Our second day with hot weather, (yesterday we returned to the Mall to cool off & to shop at Dan Murphy’s for white wine). Today we drove N to Noosa Heads, another recommended ‘must see’. Queensland Parks & Forests guide described it as wild coastline jutting into the ocean; wallum heaths, woodlands & pockets of rainforest with hoop & kauri pine (refuges for wildlife, including koalas & glossy black-cockatoos). The drive on the M1 was an easy 100K; off the motorway the final 30K was eye-opening! There were lots of Round-Abouts; shopping centres, merging busy streets... a tourist Mecca with all the trappings: hotels/motels, eateries, boutiques & surf shops. No place to park, not even at the Info-Site. We drove until we hit Noosa National Park at the head of the peninsula; where we had to stop! First impressions: unbelievably overdeveloped, high-end, confusing road system & hot! The beaches are great; few surfers, not crowded with places to picnic.
We picked up a trail map at the park entrance, noting a sign listing koala sightings. This headland park has 5 tracks ranging from 1 to 8K. We took track 4 along the rocky shoreline with spiky pandanus, thru woodlands with piccabeen palms, to Boiling Pot & Dolphin Lookouts and Tea Tree Beach. It satisfied us! We recognized Boiling Pot from the brochure photo. We also spotted a Koala snoozing in the midday heat high in one of their food tree. Sceptical, we considered it had been brought in for the tourists! Nevertheless it brightened our day, especially when the little guy opened his eyes & looked our way– a great picture moment! Besides the Koala, we spied a noisy black bird (not a Cockatoo), 2-inch lizard, 4-inch cockroach; a sleeping snake curled around a branch high above us, several bush-turkeys & got a 41-second recording of a roaming 5-foot lizard! Had a great picnic & got our Koala sighting added to the board. Not half bad for a Noosa outing!

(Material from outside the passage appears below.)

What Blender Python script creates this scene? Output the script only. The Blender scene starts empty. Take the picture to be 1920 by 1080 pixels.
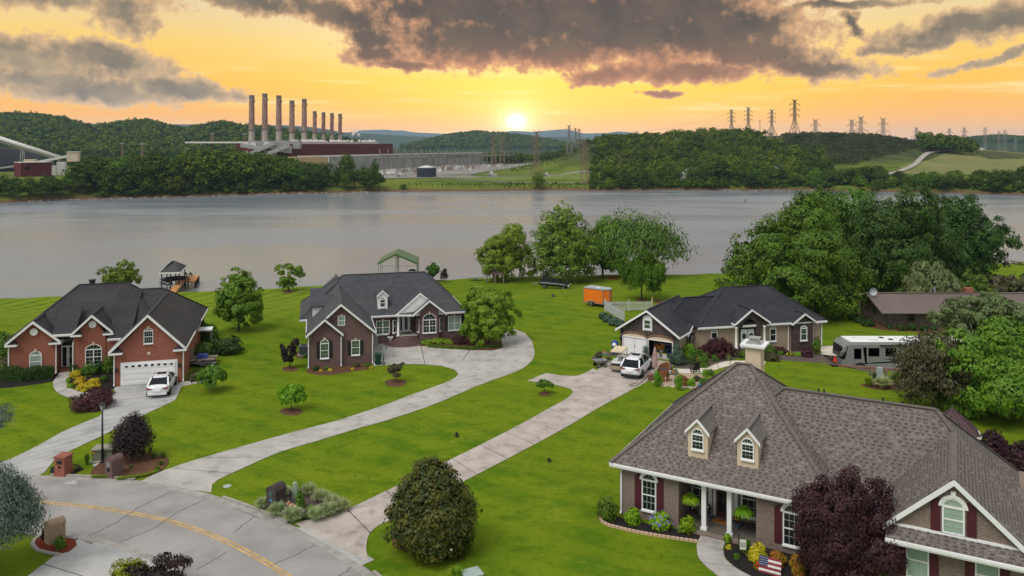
import bpy,math,random
import numpy as np
from mathutils import Vector
# ---------------------------------------------------------------- camera, sky, sun, exposure
F,YH,CH = 1493.0,268.0,21.0          # focal length and horizon row for a 1920 px wide frame, camera height
sc = bpy.context.scene
COL = sc.collection
cam_data = bpy.data.cameras.new('camera')
cam_data.sensor_width = 36.0
cam_data.lens = 36.0 * F / 1920.0
cam_data.shift_y = -(540.0 - YH) / 1920.0
cam_data.clip_start,cam_data.clip_end = 0.5,40000.0
cam = bpy.data.objects.new('camera',cam_data)
COL.objects.link(cam)
cam.location = (0,0,CH)
cam.rotation_euler = (math.radians(90),0,0)
sc.camera = cam
sc.view_settings.view_transform = 'Standard'
sc.view_settings.look = 'None'
sc.view_settings.exposure = 0.33
sc.view_settings.gamma = 1.0
sc.view_settings.use_curve_mapping = False
sc.cycles.use_denoising = True
sc.cycles.max_bounces = 6
sc.cycles.diffuse_bounces = 3
sc.cycles.transparent_max_bounces = 6
sc.cycles.volume_bounces = 0
sc.cycles.caustics_reflective = False
sc.cycles.caustics_refractive = False
def lin(c):
 return tuple(((x / 255.0) / 12.92 if x / 255.0 <= 0.04045 else ((x / 255.0 + 0.055) / 1.055) ** 2.4) for x in c)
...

BTW: the Noosa newspaper writes about a blog’s fight to protect koalas (KoalaDiaries.com.au). Apparently a block of land was sold with over 20 large koala food trees, which is now a pile of woodchips. The Blog reads: have these people missed the point living in Noosa entirely – or is this the way of the future? As we drove away from Noosa Heads, we thought a little-too-late!
We drove back south along the coastal highway to explore more of the Sunshine Coast. Once again, unbridled residential development blocked most of the ocean views. We are fortunate to be staying in Brighton where development bylaws have kept the beachfront clear. At Wild Horse Mountain Lookout we stopped to climb the very steep trail to appreciate the 360 degree view (123 metres above sea level). It was worth it! We took pictures of the Glass House Mountains & miles of reforested pine trees. We didn’t tarry, due to the handwritten “Beware of snakes” sign and the abandoned snakeskins near the lookout! Home again, to discover that the demolition of the house next-door had been halted just before noon by a court injunction (owner in dispute with the builder). Countdown to our final two weeks has begun -- hard to believe!